♥ I wrote this love ♥
9:42 AM
Feb 19.
At this point of time , there is no one would understand how hurt i feel right now.
I had mark the most happiest day of my life on Feb 15 2011 , but it had all crashed on this very day.
Havent i go thru enough to be with Yazid. Life isnt fair for me.
Im just too upset till i couldnt bring myself to shed any more tears.
There is many mistakes in the past which blew the chances away.
I dont understand why is mum torturing my feelings.
It was the most happy moments when he came back to my life.
Only god knows how my heart beats upon hearing from him & the thought of having you around me again send shivers down my spine.
It was a proposal on this very day Feb16, whereby i seen a diffrent side of him.
Only god knows how much i miss him and how much i longed for him.

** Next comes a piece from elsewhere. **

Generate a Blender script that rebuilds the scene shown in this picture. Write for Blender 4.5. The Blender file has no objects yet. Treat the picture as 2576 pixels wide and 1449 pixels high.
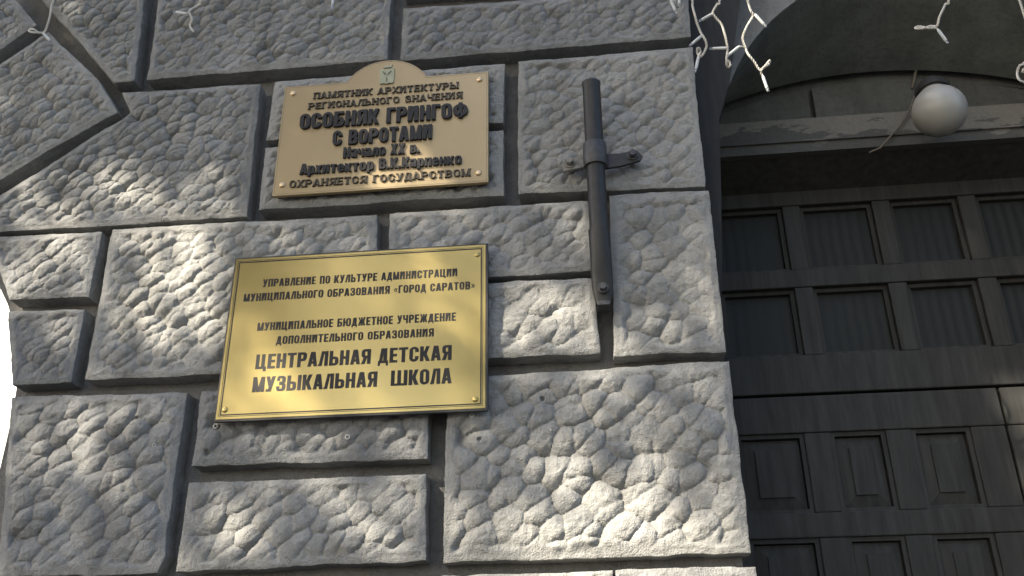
import bpy, bmesh, math, random
import numpy as np
from mathutils import Vector, Matrix
random.seed(7)
RNG = np.random.RandomState(11)
R = math.radians
scene = bpy.context.scene
COL = scene.collection

# ------------------------------------------------------------------ camera
PX_W, PX_H = 2576.0, 1449.0          # measuring frame used for surveying the photograph
FPX = 2314.85
CAM_LOC = Vector((0.0, -1.87, 1.60))
pit, yaw, rol = R(25.2904), R(-5.7892), R(-0.67061)
fw = Vector((math.sin(yaw) * math.cos(pit), math.cos(yaw) * math.cos(pit), math.sin(pit)))
rt = Vector((math.cos(yaw), -math.sin(yaw), 0.0))
up = rt.cross(fw)
rt2 = math.cos(rol) * rt + math.sin(rol) * up
up2 = -math.sin(rol) * rt + math.cos(rol) * up
cam_d = bpy.data.cameras.new('camera')
cam = bpy.data.objects.new('camera', cam_d)
COL.objects.link(cam)
M = Matrix((rt2, up2, -fw)).transposed().to_4x4()
M.translation = CAM_LOC
cam.matrix_world = M
cam_d.sensor_width = 36.0
cam_d.lens = 36.0 * FPX / PX_W
cam_d.clip_start = 0.05
cam_d.clip_end = 3000.0
scene.camera = cam

# ------------------------------------------------------------------ sky, sun, exposure
SUN_TO = Vector((-0.62, -0.60, 0.62)).normalized()     # from the wall towards the sun
SUN_EL = math.asin(SUN_TO.z)
SUN_AZ = math.atan2(SUN_TO.x, SUN_TO.y)
world = bpy.data.worlds.new('World')
scene.world = world
world.use_nodes = True
wt = world.node_tree
bg = wt.nodes['Background']
sky = wt.nodes.new('ShaderNodeTexSky')
sky.sky_type = 'NISHITA'
sky.sun_disc = False
sky.sun_elevation = SUN_EL
sky.sun_rotation = SUN_AZ
sky.altitude = 60
sky.air_density = 1.0
sky.dust_density = 3.0
wt.links.new(sky.outputs[0], bg.inputs[0])
bg.inputs[1].default_value = 0.075
sun_d = bpy.data.lights.new('sun', 'SUN')
sun_d.energy = 3.5
sun_d.angle = R(0.53)
sun_d.color = (1.0, 0.88, 0.70)
sun = bpy.data.objects.new('sun', sun_d)
COL.objects.link(sun)
sun.rotation_euler = SUN_TO.to_track_quat('Z', 'Y').to_euler()
scene.view_settings.view_transform = 'Standard'
scene.view_settings.look = 'None'
scene.view_settings.exposure = 2.33
scene.view_settings.gamma = 1.0


# ------------------------------------------------------------------ surveying helper: photo pixel -> point on the plane at depth Y
def at(px, py, Y=0.0):
    d = fw + (px - PX_W / 2) / FPX * rt2 + (PX_H / 2 - py) / FPX * up2
    t = (Y - CAM_LOC.y) / d.y
    return CAM_LOC + d * t


def at2(pts, Y=0.0):
    return [(at(x, y, Y).x, at(x, y, Y).z) for x, y in pts]


# ------------------------------------------------------------------ object helpers
def tag(o, label=None, cat=None, group=None, kind=None):
    if label: o['label'] = label
    if cat: o['category'] = cat
    if group: o['group'] = group
    if kind: o['kind'] = kind
    return o


def empty(name, loc, label, cat, group=None):
    o = bpy.data.objects.new(name, None)
    o.location = loc
    o.empty_display_size = 0.05
    COL.objects.link(o)
    return tag(o, label, cat, group)


def link_mesh(name, me, mat, parent=None, smooth=False):
    if mat: me.materials.append(mat)
    if smooth:
        me.polygons.foreach_set('use_smooth', [True] * len(me.polygons))
    o = bpy.data.objects.new(name, me)
    COL.objects.link(o)
    if parent:
        o.parent = parent
        o.matrix_parent_inverse = Matrix.Translation(-parent.location)
    return o


class MB:
    """collects shapes in world coordinates, then becomes one mesh object"""
    def __init__(self): self.v = []; self.f = []

    def add(self, vs, fs):
        b = len(self.v)
        self.v += [tuple(p) for p in vs]
        self.f += [tuple(i + b for i in q) for q in fs]

    def box(self, x0, x1, y0, y1, z0, z1):
        vs = [(x, y, z) for x in (x0, x1) for y in (y0, y1) for z in (z0, z1)]
        self.add(vs, [(0, 1, 3, 2), (4, 6, 7, 5), (0, 4, 5, 1), (2, 3, 7, 6), (0, 2, 6, 4), (1, 5, 7, 3)])

    def prism(self, poly, y0, y1):
        """(x,z) outline, counter-clockwise seen from the street, extruded y0 (front) to y1 (back)"""
        n = len(poly)
        vs = [(x, y0, z) for x, z in poly] + [(x, y1, z) for x, z in poly]
        fs = [tuple(range(n)), tuple(range(2 * n - 1, n - 1, -1))]
        for i in range(n):
            j = (i + 1) % n
            fs.append((i, i + n, j + n, j))
        self.add(vs, fs)

    def frame(self, x0, x1, z0, z1, g, y0, y1):
        o = [(x0, z0), (x1, z0), (x1, z1), (x0, z1)]; i = [(x0 + g, z0 + g), (x1 - g, z0 + g), (x1 - g, z1 - g), (x0 + g, z1 - g)]
        vs = [(x, y0, z) for x, z in o + i] + [(x, y1, z) for x, z in o + i]
        fs = []
        for k in range(4):
            j = (k + 1) % 4
            fs += [(k, j, 4 + j, 4 + k), (8 + j, 8 + k, 12 + k, 12 + j), (k, 8 + k, 8 + j, j), (4 + j, 12 + j, 12 + k, 4 + k)]
        self.add(vs, fs)

    def tube(self, pts, rad, n=8, cap=True):
        pts = [Vector(p) for p in pts]
        rads = rad if isinstance(rad, (list, tuple)) else [rad] * len(pts)
        t0 = (pts[1] - pts[0]).normalized()
        ref = Vector((0, 0, 1)) if abs(t0.z) < 0.9 else Vector((1, 0, 0))
        u = t0.cross(ref).normalized()
        rings = []
        for i, p in enumerate(pts):
            a = pts[max(i - 1, 0)]; b = pts[min(i + 1, len(pts) - 1)]
            t = (b - a)
            t = t.normalized() if t.length > 1e-9 else t0
            u = (u - t * u.dot(t))
            u = u.normalized() if u.length > 1e-6 else t.orthogonal().normalized()
            w = t.cross(u)
            rings.append([p + (math.cos(2 * math.pi * k / n) * u + math.sin(2 * math.pi * k / n) * w) * rads[i] for k in range(n)])
        vs = [q for r in rings for q in r]
        fs = []
        for i in range(len(rings) - 1):
            for k in range(n):
                k2 = (k + 1) % n
                fs.append((i * n + k, i * n + k2, (i + 1) * n + k2, (i + 1) * n + k))
        if cap:
            fs.append(tuple(range(n - 1, -1, -1)))
            fs.append(tuple((len(rings) - 1) * n + k for k in range(n)))
        self.add(vs, fs)

    def lathe(self, base, axis, prof, n=24):
        """prof: (radius, distance along axis)"""
        axis = Vector(axis).normalized(); base = Vector(base)
        u = axis.orthogonal().normalized(); w = axis.cross(u)
        vs = []
        for r, h in prof:
            for k in range(n):
                a = 2 * math.pi * k / n
                vs.append(base + axis * h + (math.cos(a) * u + math.sin(a) * w) * max(r, 1e-5))
        fs = []
        for i in range(len(prof) - 1):
            for k in range(n):
                k2 = (k + 1) % n
                fs.append((i * n + k, i * n + k2, (i + 1) * n + k2, (i + 1) * n + k))
        fs.append(tuple(range(n - 1, -1, -1)))
        fs.append(tuple((len(prof) - 1) * n + k for k in range(n)))
        self.add(vs, fs)

    def build(self, name, mat, parent=None, smooth=False, fix=True, bevel=0.0, auto=None):
        me = bpy.data.meshes.new(name)
        me.from_pydata(self.v, [], self.f)
        if fix or bevel:
            bm = bmesh.new(); bm.from_mesh(me)
            bmesh.ops.recalc_face_normals(bm, faces=bm.faces)
            if bevel:
                bmesh.ops.bevel(bm, geom=list(bm.edges), offset=bevel, segments=2, affect='EDGES', profile=0.6, clamp_overlap=True)
            bm.to_mesh(me); bm.free()
        o = link_mesh(name, me, mat, parent, smooth)
        if auto is not None:
            me.polygons.foreach_set('use_smooth', [True] * len(me.polygons))
            try: me.set_sharp_from_angle(angle=R(auto))
            except Exception: pass
        return o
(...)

Im willin to give up my world my everything just to be with you .
Something just keeps coming my way and crushed my feelings till i felt my heart is torn apart.
Im willing to give up my world , Im more than willing to be ur wife and i know youre a someone whom i trust i could be with till death do us apart.
Its difficult to live w/o you fr a year, i dunno how i manage to pull through those hard times.
Just the thought of leaving you forever can make me weep and sob like a baby.
My heart had just crushed into million pieces which i think no one else could fix it except for you.
How much i wanted you to be with me but i just have to gave it away to be a faithful daughter.
I know god is always near to me and will always answer to my prayer.
Sayang, Having you again was the best moments of my life. I never wish to stop loving you.If was really love i know we'll find a way soon. Ive never doubt your love. I can feel ur sincerity. I am confident in you. Im willing to go thru this hard times to be with you . I'll never stop loving you . If we are not meant to be together , There is one thing i need you to know and understand. I'll never erase you from my memory . How far you'll be, i'll kept you close to my heart. Now, then, forever yazid.